§ Short exercise: Set the listing down again in full, word for word, with the pictures left out.

-*-*-

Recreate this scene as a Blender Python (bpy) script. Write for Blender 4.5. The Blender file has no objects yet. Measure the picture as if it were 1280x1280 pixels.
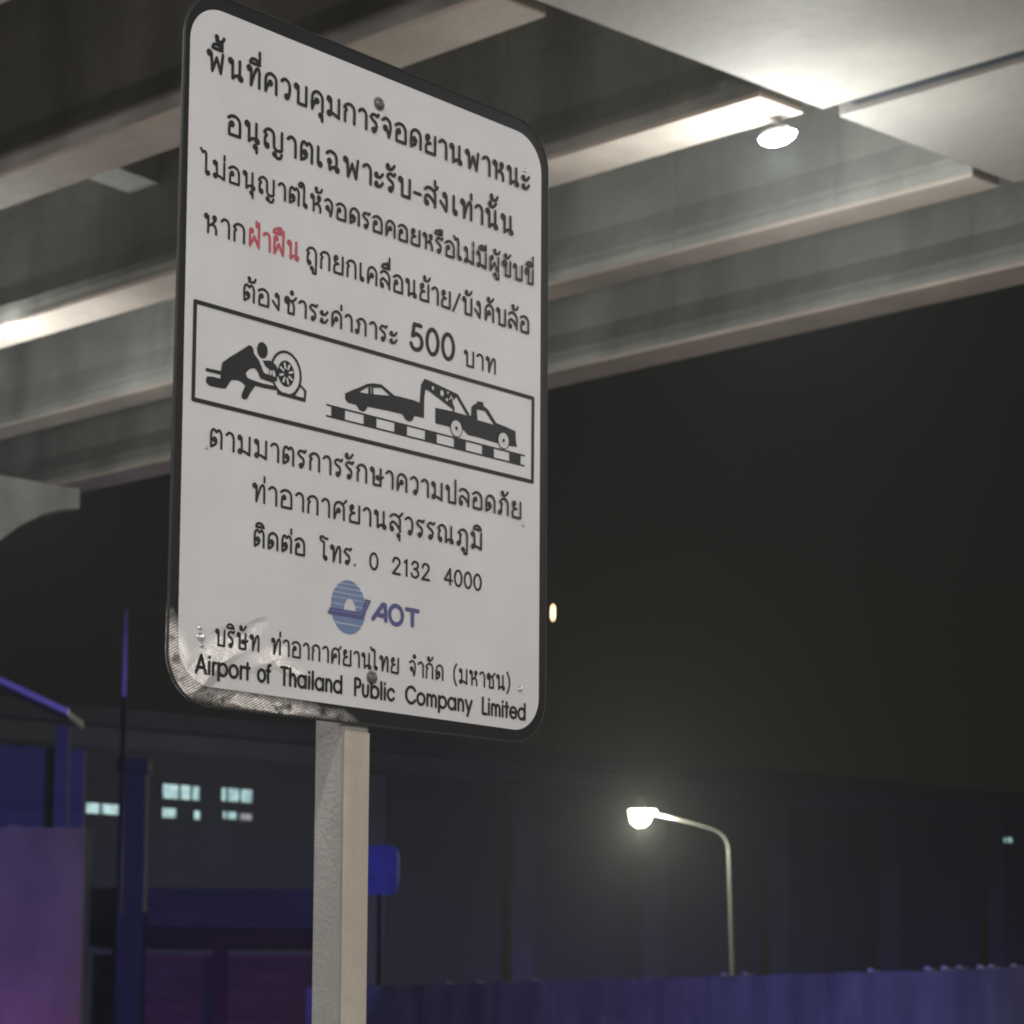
import bpy, bmesh, math, random
from mathutils import Vector, Matrix
from mathutils.geometry import tessellate_polygon
R = math.radians
random.seed(7)
sc = bpy.context.scene
COL = sc.collection

# ------------------------------------------------------------------ camera
cam_d = bpy.data.cameras.new('camera')
cam = bpy.data.objects.new('camera', cam_d); COL.objects.link(cam); sc.camera = cam
cam_d.sensor_width = 36.0
cam_d.lens = 81.56
cam_d.shift_y = 0.28125
cam_d.clip_start = 0.05; cam_d.clip_end = 3000
rgt = Vector((1, -.0006, .006)).normalized()
fwd = Vector((0, .995, .0998)).normalized()
up = rgt.cross(fwd).normalized(); fwd = up.cross(rgt)
EYE = Vector((0, 0, 1.6))
cam.matrix_world = Matrix(((rgt.x, up.x, -fwd.x, 0), (rgt.y, up.y, -fwd.y, 0), (rgt.z, up.z, -fwd.z, 1.6), (0, 0, 0, 1)))
cam_d.dof.use_dof = True; cam_d.dof.focus_distance = 2.8; cam_d.dof.aperture_fstop = 13

# ------------------------------------------------------------------ sky (night), exposure
w = bpy.data.worlds.new('World'); sc.world = w; w.use_nodes = True
nt = w.node_tree; nt.nodes.clear()
out = nt.nodes.new('ShaderNodeOutputWorld'); add = nt.nodes.new('ShaderNodeAddShader')
sky = nt.nodes.new('ShaderNodeTexSky'); sky.sky_type = 'NISHITA'; sky.sun_disc = False
sky.sun_elevation = R(-8); sky.sun_rotation = R(200)
b1 = nt.nodes.new('ShaderNodeBackground'); b1.inputs[1].default_value = .05
b2 = nt.nodes.new('ShaderNodeBackground')            # cloud deck lit by the city: one even colour
b2.inputs[0].default_value = (.0095, .0088, .0066, 1); b2.inputs[1].default_value = .5
nt.links.new(sky.outputs[0], b1.inputs[0]); nt.links.new(b1.outputs[0], add.inputs[0])
nt.links.new(b2.outputs[0], add.inputs[1]); nt.links.new(add.outputs[0], out.inputs[0])
vs = sc.view_settings
vs.view_transform = 'Standard'; vs.look = 'None'; vs.exposure = 0; vs.gamma = 1
sc.render.engine = 'CYCLES'
cy = sc.cycles
cy.use_denoising = True; cy.max_bounces = 6; cy.diffuse_bounces = 4; cy.volume_bounces = 0
cy.filter_width = 1.9; cy.sample_clamp_indirect = 4
# the ceiling lights, street lamps and floods are built further down, each with its own light

# ------------------------------------------------------------------ helpers
def link(o, parent=None):
    COL.objects.link(o)
    if parent: o.parent = parent
    return o
def tag(o, label=None, cat=None, group=None, kind=None):
    for k, v in (('label', label), ('category', cat), ('group', group), ('kind', kind)):
        if v: o[k] = v
    return o
def empty(name, loc=(0, 0, 0), rz=0):
    o = bpy.data.objects.new(name, None); o.empty_display_size = .1
    o.location = loc; o.rotation_euler = (0, 0, rz); return link(o)
class MB:
    def __init__(s): s.v = []; s.f = []; s.sm = set()
    def poly(s, pts, smooth=False):
        i = len(s.v); s.v += [tuple(p) for p in pts]; s.f.append(tuple(range(i, i + len(pts))))
    def box(s, x0, x1, y0, y1, z0, z1, M=None):
        p = [Vector((x, y, z)) for z in (z0, z1) for y in (y0, y1) for x in (x0, x1)]
        if M: p = [M @ q for q in p]
        i = len(s.v); s.v += [tuple(q) for q in p]
        for f in ((0, 2, 3, 1), (4, 5, 7, 6), (0, 1, 5, 4), (2, 6, 7, 3), (0, 4, 6, 2), (1, 3, 7, 5)):
            s.f.append(tuple(i + k for k in f))
    def tube(s, pts, rads, n=14, caps=True):
        i0 = len(s.v); pts = [Vector(p) for p in pts]; N = len(pts)
        a = None
        for k, p in enumerate(pts):
            t = (pts[min(k + 1, N - 1)] - pts[max(k - 1, 0)]).normalized()
            if a is None: a = t.orthogonal().normalized()
            a = (a - t * a.dot(t)).normalized(); b = t.cross(a)
            for j in range(n):
                q = p + (a * math.cos(2 * math.pi * j / n) + b * math.sin(2 * math.pi * j / n)) * rads[k]
                s.v.append(tuple(q))
        for k in range(N - 1):
            for j in range(n):
                s.sm.add(len(s.f))
                s.f.append((i0 + k * n + j, i0 + k * n + (j + 1) % n, i0 + (k + 1) * n + (j + 1) % n, i0 + (k + 1) * n + j))
        if caps:
            s.f.append(tuple(i0 + j for j in range(n))[::-1]); s.f.append(tuple(i0 + (N - 1) * n + j for j in range(n)))
    def extrude(s, outline, y0, y1, M=None, axis='y'):
        """outline (a,z) polygon swept along y"""
        n = len(outline); P = []
        for y in (y0, y1):
            for a, zz in outline:
                q = Vector((a, y, zz)); P.append(M @ q if M else q)
        i = len(s.v); s.v += [tuple(q) for q in P]
        for j in range(n): s.f.append((i + j, i + (j + 1) % n, i + n + (j + 1) % n, i + n + j))
        for tri in tessellate_polygon([[Vector((a, zz, 0)) for a, zz in outline]]):
            s.f.append(tuple(i + t for t in tri)); s.f.append(tuple(i + n + t for t in reversed(tri)))
    def build(s, name, m, parent=None, bevel=0, recalc=True):
        me = bpy.data.meshes.new(name); me.from_pydata(s.v, [], s.f)
        for k in s.sm: me.polygons[k].use_smooth = True
        me.materials.append(m)
        if recalc:
            bm = bmesh.new(); bm.from_mesh(me); bmesh.ops.recalc_face_normals(bm, faces=bm.faces)
            if bevel:
                es = [e for e in bm.edges if len(e.link_faces) == 2 and e.calc_face_angle(0) > .6]
                bmesh.ops.bevel(bm, geom=es, offset=bevel, segments=2, affect='EDGES', profile=.5)
            bm.to_mesh(me); bm.free()
        return link(bpy.data.objects.new(name, me), parent)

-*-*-

§ Output of the task:
Recreate this scene as a Blender Python (bpy) script. Write for Blender 4.5. The Blender file has no objects yet. Measure the picture as if it were 1280x1280 pixels.
import bpy, bmesh, math, random
from mathutils import Vector, Matrix
from mathutils.geometry import tessellate_polygon
R = math.radians
random.seed(7)
sc = bpy.context.scene
COL = sc.collection

# ------------------------------------------------------------------ camera
cam_d = bpy.data.cameras.new('camera')
cam = bpy.data.objects.new('camera', cam_d); COL.objects.link(cam); sc.camera = cam
cam_d.sensor_width = 36.0
cam_d.lens = 81.56
cam_d.shift_y = 0.28125
cam_d.clip_start = 0.05; cam_d.clip_end = 3000
rgt = Vector((1, -.0006, .006)).normalized()
fwd = Vector((0, .995, .0998)).normalized()
up = rgt.cross(fwd).normalized(); fwd = up.cross(rgt)
EYE = Vector((0, 0, 1.6))
cam.matrix_world = Matrix(((rgt.x, up.x, -fwd.x, 0), (rgt.y, up.y, -fwd.y, 0), (rgt.z, up.z, -fwd.z, 1.6), (0, 0, 0, 1)))
cam_d.dof.use_dof = True; cam_d.dof.focus_distance = 2.8; cam_d.dof.aperture_fstop = 13

# ------------------------------------------------------------------ sky (night), exposure
w = bpy.data.worlds.new('World'); sc.world = w; w.use_nodes = True
nt = w.node_tree; nt.nodes.clear()
out = nt.nodes.new('ShaderNodeOutputWorld'); add = nt.nodes.new('ShaderNodeAddShader')
sky = nt.nodes.new('ShaderNodeTexSky'); sky.sky_type = 'NISHITA'; sky.sun_disc = False
sky.sun_elevation = R(-8); sky.sun_rotation = R(200)
b1 = nt.nodes.new('ShaderNodeBackground'); b1.inputs[1].default_value = .05
b2 = nt.nodes.new('ShaderNodeBackground')            # cloud deck lit by the city: one even colour
b2.inputs[0].default_value = (.0095, .0088, .0066, 1); b2.inputs[1].default_value = .5
nt.links.new(sky.outputs[0], b1.inputs[0]); nt.links.new(b1.outputs[0], add.inputs[0])
nt.links.new(b2.outputs[0], add.inputs[1]); nt.links.new(add.outputs[0], out.inputs[0])
vs = sc.view_settings
vs.view_transform = 'Standard'; vs.look = 'None'; vs.exposure = 0; vs.gamma = 1
sc.render.engine = 'CYCLES'
cy = sc.cycles
cy.use_denoising = True; cy.max_bounces = 6; cy.diffuse_bounces = 4; cy.volume_bounces = 0
cy.filter_width = 1.9; cy.sample_clamp_indirect = 4
# the ceiling lights, street lamps and floods are built further down, each with its own light

# ------------------------------------------------------------------ helpers
def link(o, parent=None):
    COL.objects.link(o)
    if parent: o.parent = parent
    return o
def tag(o, label=None, cat=None, group=None, kind=None):
    for k, v in (('label', label), ('category', cat), ('group', group), ('kind', kind)):
        if v: o[k] = v
    return o
def empty(name, loc=(0, 0, 0), rz=0):
    o = bpy.data.objects.new(name, None); o.empty_display_size = .1
    o.location = loc; o.rotation_euler = (0, 0, rz); return link(o)
class MB:
    def __init__(s): s.v = []; s.f = []; s.sm = set()
    def poly(s, pts, smooth=False):
        i = len(s.v); s.v += [tuple(p) for p in pts]; s.f.append(tuple(range(i, i + len(pts))))
    def box(s, x0, x1, y0, y1, z0, z1, M=None):
        p = [Vector((x, y, z)) for z in (z0, z1) for y in (y0, y1) for x in (x0, x1)]
        if M: p = [M @ q for q in p]
        i = len(s.v); s.v += [tuple(q) for q in p]
        for f in ((0, 2, 3, 1), (4, 5, 7, 6), (0, 1, 5, 4), (2, 6, 7, 3), (0, 4, 6, 2), (1, 3, 7, 5)):
            s.f.append(tuple(i + k for k in f))
    def tube(s, pts, rads, n=14, caps=True):
        i0 = len(s.v); pts = [Vector(p) for p in pts]; N = len(pts)
        a = None
        for k, p in enumerate(pts):
            t = (pts[min(k + 1, N - 1)] - pts[max(k - 1, 0)]).normalized()
            if a is None: a = t.orthogonal().normalized()
            a = (a - t * a.dot(t)).normalized(); b = t.cross(a)
            for j in range(n):
                q = p + (a * math.cos(2 * math.pi * j / n) + b * math.sin(2 * math.pi * j / n)) * rads[k]
                s.v.append(tuple(q))
        for k in range(N - 1):
            for j in range(n):
                s.sm.add(len(s.f))
                s.f.append((i0 + k * n + j, i0 + k * n + (j + 1) % n, i0 + (k + 1) * n + (j + 1) % n, i0 + (k + 1) * n + j))
        if caps:
            s.f.append(tuple(i0 + j for j in range(n))[::-1]); s.f.append(tuple(i0 + (N - 1) * n + j for j in range(n)))
    def extrude(s, outline, y0, y1, M=None, axis='y'):
        """outline (a,z) polygon swept along y"""
        n = len(outline); P = []
        for y in (y0, y1):
            for a, zz in outline:
                q = Vector((a, y, zz)); P.append(M @ q if M else q)
        i = len(s.v); s.v += [tuple(q) for q in P]
        for j in range(n): s.f.append((i + j, i + (j + 1) % n, i + n + (j + 1) % n, i + n + j))
        for tri in tessellate_polygon([[Vector((a, zz, 0)) for a, zz in outline]]):
            s.f.append(tuple(i + t for t in tri)); s.f.append(tuple(i + n + t for t in reversed(tri)))
    def build(s, name, m, parent=None, bevel=0, recalc=True):
        me = bpy.data.meshes.new(name); me.from_pydata(s.v, [], s.f)
        for k in s.sm: me.polygons[k].use_smooth = True
        me.materials.append(m)
        if recalc:
            bm = bmesh.new(); bm.from_mesh(me); bmesh.ops.recalc_face_normals(bm, faces=bm.faces)
            if bevel:
                es = [e for e in bm.edges if len(e.link_faces) == 2 and e.calc_face_angle(0) > .6]
                bmesh.ops.bevel(bm, geom=es, offset=bevel, segments=2, affect='EDGES', profile=.5)
            bm.to_mesh(me); bm.free()
        return link(bpy.data.objects.new(name, me), parent)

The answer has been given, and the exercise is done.